WHAT IS EXPECTED
Return the complete listing that follows, with each line reproduced exactly.

***

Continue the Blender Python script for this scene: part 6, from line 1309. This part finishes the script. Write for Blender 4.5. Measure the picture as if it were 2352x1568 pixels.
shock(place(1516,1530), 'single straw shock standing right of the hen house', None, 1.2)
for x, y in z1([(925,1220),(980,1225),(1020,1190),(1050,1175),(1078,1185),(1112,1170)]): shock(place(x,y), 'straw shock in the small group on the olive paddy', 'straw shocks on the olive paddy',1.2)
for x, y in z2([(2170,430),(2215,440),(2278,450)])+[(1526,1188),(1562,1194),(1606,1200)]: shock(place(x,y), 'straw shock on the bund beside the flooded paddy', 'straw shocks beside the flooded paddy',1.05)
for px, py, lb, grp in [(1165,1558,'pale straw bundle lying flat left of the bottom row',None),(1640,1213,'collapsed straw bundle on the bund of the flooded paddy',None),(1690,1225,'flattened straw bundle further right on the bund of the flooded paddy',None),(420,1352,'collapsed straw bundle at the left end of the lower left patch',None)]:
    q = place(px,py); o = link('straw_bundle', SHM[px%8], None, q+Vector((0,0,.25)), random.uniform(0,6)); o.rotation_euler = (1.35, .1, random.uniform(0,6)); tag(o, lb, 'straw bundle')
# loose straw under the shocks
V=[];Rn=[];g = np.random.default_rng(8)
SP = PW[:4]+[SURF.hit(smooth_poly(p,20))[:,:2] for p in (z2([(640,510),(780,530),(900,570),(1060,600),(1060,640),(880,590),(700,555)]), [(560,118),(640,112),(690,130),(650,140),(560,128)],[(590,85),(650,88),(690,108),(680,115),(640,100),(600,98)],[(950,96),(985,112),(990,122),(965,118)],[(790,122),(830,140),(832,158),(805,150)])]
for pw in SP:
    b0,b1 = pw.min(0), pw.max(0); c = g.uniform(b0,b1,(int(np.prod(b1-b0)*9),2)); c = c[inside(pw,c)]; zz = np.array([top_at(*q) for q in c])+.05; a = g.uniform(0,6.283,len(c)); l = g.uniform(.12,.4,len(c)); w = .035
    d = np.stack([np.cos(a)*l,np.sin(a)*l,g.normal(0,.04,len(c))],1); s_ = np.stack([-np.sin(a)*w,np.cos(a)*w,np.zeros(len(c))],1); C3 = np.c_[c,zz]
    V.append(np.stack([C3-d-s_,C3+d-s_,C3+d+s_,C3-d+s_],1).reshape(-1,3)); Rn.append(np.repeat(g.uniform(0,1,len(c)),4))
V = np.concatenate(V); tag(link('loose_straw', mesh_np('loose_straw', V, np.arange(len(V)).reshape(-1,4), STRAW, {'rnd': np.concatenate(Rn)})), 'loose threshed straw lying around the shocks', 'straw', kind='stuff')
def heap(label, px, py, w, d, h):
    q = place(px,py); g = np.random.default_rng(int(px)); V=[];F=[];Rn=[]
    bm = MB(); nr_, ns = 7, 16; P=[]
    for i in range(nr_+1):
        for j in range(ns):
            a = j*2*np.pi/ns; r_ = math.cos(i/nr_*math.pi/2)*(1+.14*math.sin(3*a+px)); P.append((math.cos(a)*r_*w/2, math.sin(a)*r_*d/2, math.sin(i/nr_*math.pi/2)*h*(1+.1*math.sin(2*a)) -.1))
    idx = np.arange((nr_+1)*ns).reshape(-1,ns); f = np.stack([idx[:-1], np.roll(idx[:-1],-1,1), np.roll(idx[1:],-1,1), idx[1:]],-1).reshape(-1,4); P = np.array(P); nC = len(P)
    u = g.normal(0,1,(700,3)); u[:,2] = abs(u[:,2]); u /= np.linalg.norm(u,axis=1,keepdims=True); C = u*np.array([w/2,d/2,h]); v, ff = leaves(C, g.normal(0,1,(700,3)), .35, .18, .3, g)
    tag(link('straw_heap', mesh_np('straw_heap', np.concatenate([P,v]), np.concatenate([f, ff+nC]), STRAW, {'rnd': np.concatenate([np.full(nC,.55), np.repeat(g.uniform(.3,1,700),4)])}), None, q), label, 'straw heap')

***

CORRECT RESULT
Continue the Blender Python script for this scene: part 6, from line 1309. This part finishes the script. Write for Blender 4.5. Measure the picture as if it were 2352x1568 pixels.
shock(place(1516,1530), 'single straw shock standing right of the hen house', None, 1.2)
for x, y in z1([(925,1220),(980,1225),(1020,1190),(1050,1175),(1078,1185),(1112,1170)]): shock(place(x,y), 'straw shock in the small group on the olive paddy', 'straw shocks on the olive paddy',1.2)
for x, y in z2([(2170,430),(2215,440),(2278,450)])+[(1526,1188),(1562,1194),(1606,1200)]: shock(place(x,y), 'straw shock on the bund beside the flooded paddy', 'straw shocks beside the flooded paddy',1.05)
for px, py, lb, grp in [(1165,1558,'pale straw bundle lying flat left of the bottom row',None),(1640,1213,'collapsed straw bundle on the bund of the flooded paddy',None),(1690,1225,'flattened straw bundle further right on the bund of the flooded paddy',None),(420,1352,'collapsed straw bundle at the left end of the lower left patch',None)]:
    q = place(px,py); o = link('straw_bundle', SHM[px%8], None, q+Vector((0,0,.25)), random.uniform(0,6)); o.rotation_euler = (1.35, .1, random.uniform(0,6)); tag(o, lb, 'straw bundle')
# loose straw under the shocks
V=[];Rn=[];g = np.random.default_rng(8)
SP = PW[:4]+[SURF.hit(smooth_poly(p,20))[:,:2] for p in (z2([(640,510),(780,530),(900,570),(1060,600),(1060,640),(880,590),(700,555)]), [(560,118),(640,112),(690,130),(650,140),(560,128)],[(590,85),(650,88),(690,108),(680,115),(640,100),(600,98)],[(950,96),(985,112),(990,122),(965,118)],[(790,122),(830,140),(832,158),(805,150)])]
for pw in SP:
    b0,b1 = pw.min(0), pw.max(0); c = g.uniform(b0,b1,(int(np.prod(b1-b0)*9),2)); c = c[inside(pw,c)]; zz = np.array([top_at(*q) for q in c])+.05; a = g.uniform(0,6.283,len(c)); l = g.uniform(.12,.4,len(c)); w = .035
    d = np.stack([np.cos(a)*l,np.sin(a)*l,g.normal(0,.04,len(c))],1); s_ = np.stack([-np.sin(a)*w,np.cos(a)*w,np.zeros(len(c))],1); C3 = np.c_[c,zz]
    V.append(np.stack([C3-d-s_,C3+d-s_,C3+d+s_,C3-d+s_],1).reshape(-1,3)); Rn.append(np.repeat(g.uniform(0,1,len(c)),4))
V = np.concatenate(V); tag(link('loose_straw', mesh_np('loose_straw', V, np.arange(len(V)).reshape(-1,4), STRAW, {'rnd': np.concatenate(Rn)})), 'loose threshed straw lying around the shocks', 'straw', kind='stuff')
def heap(label, px, py, w, d, h):
    q = place(px,py); g = np.random.default_rng(int(px)); V=[];F=[];Rn=[]
    bm = MB(); nr_, ns = 7, 16; P=[]
    for i in range(nr_+1):
        for j in range(ns):
            a = j*2*np.pi/ns; r_ = math.cos(i/nr_*math.pi/2)*(1+.14*math.sin(3*a+px)); P.append((math.cos(a)*r_*w/2, math.sin(a)*r_*d/2, math.sin(i/nr_*math.pi/2)*h*(1+.1*math.sin(2*a)) -.1))
    idx = np.arange((nr_+1)*ns).reshape(-1,ns); f = np.stack([idx[:-1], np.roll(idx[:-1],-1,1), np.roll(idx[1:],-1,1), idx[1:]],-1).reshape(-1,4); P = np.array(P); nC = len(P)
    u = g.normal(0,1,(700,3)); u[:,2] = abs(u[:,2]); u /= np.linalg.norm(u,axis=1,keepdims=True); C = u*np.array([w/2,d/2,h]); v, ff = leaves(C, g.normal(0,1,(700,3)), .35, .18, .3, g)
    tag(link('straw_heap', mesh_np('straw_heap', np.concatenate([P,v]), np.concatenate([f, ff+nC]), STRAW, {'rnd': np.concatenate([np.full(nC,.55), np.repeat(g.uniform(.3,1,700),4)])}), None, q), label, 'straw heap')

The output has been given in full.